Engineering Team Develops Device to Aid LED Traffic Signals in Inclement Weather & Places Overall in Campus's Senior Design Competition

Beth Marmarelli (UM-Dearborn)
Release Date: 

LED Traffic signals for cold weather UM-DearbornTraffic signals that use efficient light-emitting diodes—known as LEDs—are saving cities thousands of dollars in energy costs each year.

Yet these signals pose a new hazard to drivers during inclement weather: the LED bulbs do not emit as much heat as conventional bulbs, allowing snow or ice to accumulate and obstruct them during certain weather conditions.

But a group of University of Michigan-Dearborn engineering students have researched and designed a potential life-saving solution—a resistive heater wire system that can be placed across the lens of LED bulbs.

The team built the heater wire defroster as part of the College of Engineering and Computer Science’s annual senior design competition. The group’s project was the overall winner of the 2011 competition.

The students worked under the direction of Oleg Zikanov, professor of mechanical engineering at UM-Dearborn.

“It was a great group of students who decided to work on a real life problem,” Zikanov said. “They were able to conduct a state-of-the-art experimental and theoretical analysis of possible designs. I think their estimate of what it will take in terms of energy to solve the problem is quite accurate.”

The team of engineering students–William Schmelter, Elizabeth Shnerpunas, Murad Swaidan and Heather Velliky-was inspired to work on the project after reading a New York Times story about a 34-year-old woman who was killed when a driver ran a snow-obscured red LED traffic signal.

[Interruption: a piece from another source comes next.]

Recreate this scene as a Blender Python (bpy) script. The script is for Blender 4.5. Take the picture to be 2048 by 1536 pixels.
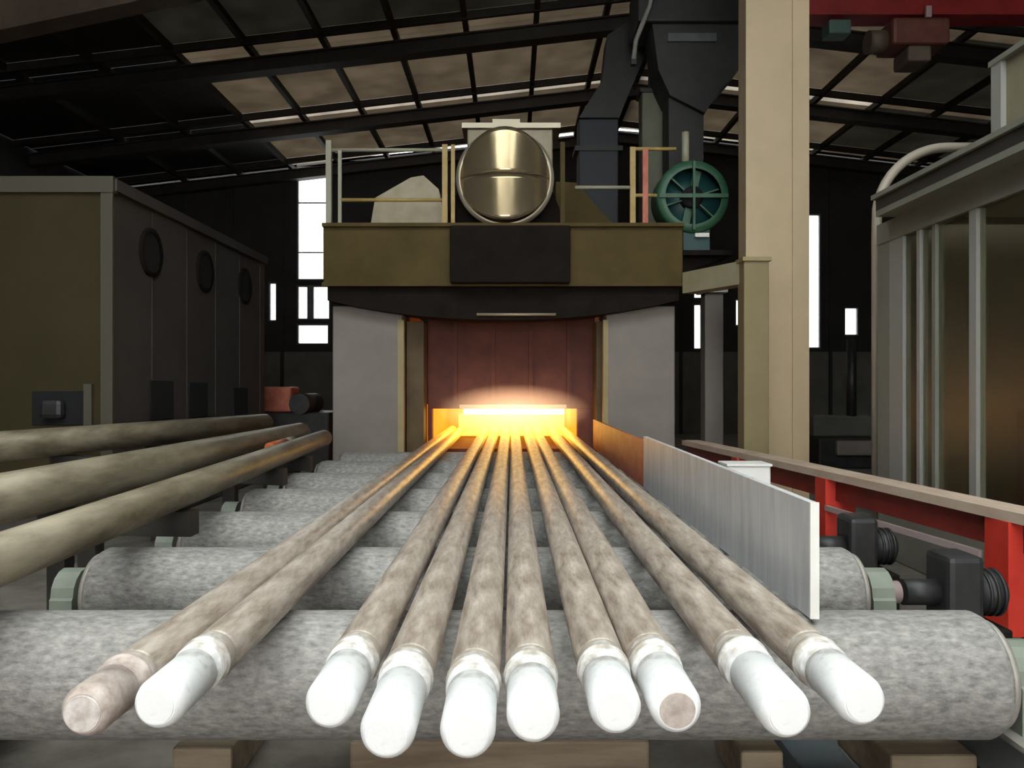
import bpy, bmesh, math, random
from mathutils import Vector, Matrix
random.seed(7)
PI = math.pi
for o in list(bpy.data.objects):
    bpy.data.objects.remove(o)
S = bpy.context.scene
C = S.collection
# ------------------------------------------------------------------ camera
FPX = 1600.0
cam = bpy.data.cameras.new('camera')
cam.sensor_width = 36.0
cam.lens = 36.0 * FPX / 2048.0
cam.clip_start = 0.05
cam.clip_end = 300
co = bpy.data.objects.new('camera', cam)
co.location = (0, 0, 1.55)
co.rotation_euler = (PI / 2, 0, 0)
C.objects.link(co)
S.camera = co
# ------------------------------------------------------------------ sky: bright overcast day outside the hall
w = bpy.data.worlds.new('overcast_sky')
S.world = w
w.use_nodes = True
bg = w.node_tree.nodes['Background']
bg.inputs[0].default_value = (1.0, 0.985, 0.96, 1)
bg.inputs[1].default_value = 1.0
S.view_settings.view_transform = 'Standard'
S.view_settings.look = 'None'
S.view_settings.gamma = 1
S.view_settings.use_curve_mapping = False
S.view_settings.exposure = 2.66

cy = S.cycles
cy.max_bounces = 4
cy.diffuse_bounces = 2
cy.glossy_bounces = 2
cy.transmission_bounces = 3
cy.transparent_max_bounces = 6
cy.volume_bounces = 0
cy.adaptive_threshold = 0.12
cy.adaptive_min_samples = 16
cy.caustics_reflective = False
cy.caustics_refractive = False
cy.volume_step_rate = 4.0
cy.volume_max_steps = 64

# ------------------------------------------------------------------ helpers
def lin(r, g, b):
    f = lambda c: (c / 255 / 12.92) if c / 255 <= 0.04045 else ((c / 255 + 0.055) / 1.055) ** 2.4
    return (f(r), f(g), f(b))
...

“Knowing that this issue was real and was a major safety hazard in severe cold weather areas got us motivated immediately,” said Shnerpunas on behalf of her group.
The team sought the most effective and economical solution to prevent snow from covering LED traffic lights, and found the heat wire defroster which dissipates heat throughout the lens surface was the most feasible and a solution that could be used with new or existing traffic lights.

To test the effectiveness, precise experiments were performed in climate room environment to simulate extreme climate conditions. The power supply that is sufficient to eliminate any possibility of snow buildup was found to be 49 watts, with the total power usage of the LEDs and heater being much less than what is required for incandescent bulbs.

Several options were considered in order to improve the energy efficiency of the design, including the addition of a photo-sensor and control system to manage the operation of the heater.

The LED traffic signal with the incorporated heater still provides substantial energy savings over incandescent fixtures; it consumes less than half of the power of a standard incandescent traffic signal.

“It was a great experience to work on a project that we were able to see through, from our initial ideas to a working prototype,” Shnerpunas said. “It was really beneficial to work in a team environment, in a situation where we had to define our own conditions and just work by building upon what we know. This type of scenario felt the closest to a real engineering project than any type of assignment we received in the past. We’ve learned a lot about team dynamics, and the importance of setting up a clear plan and approach for the project.”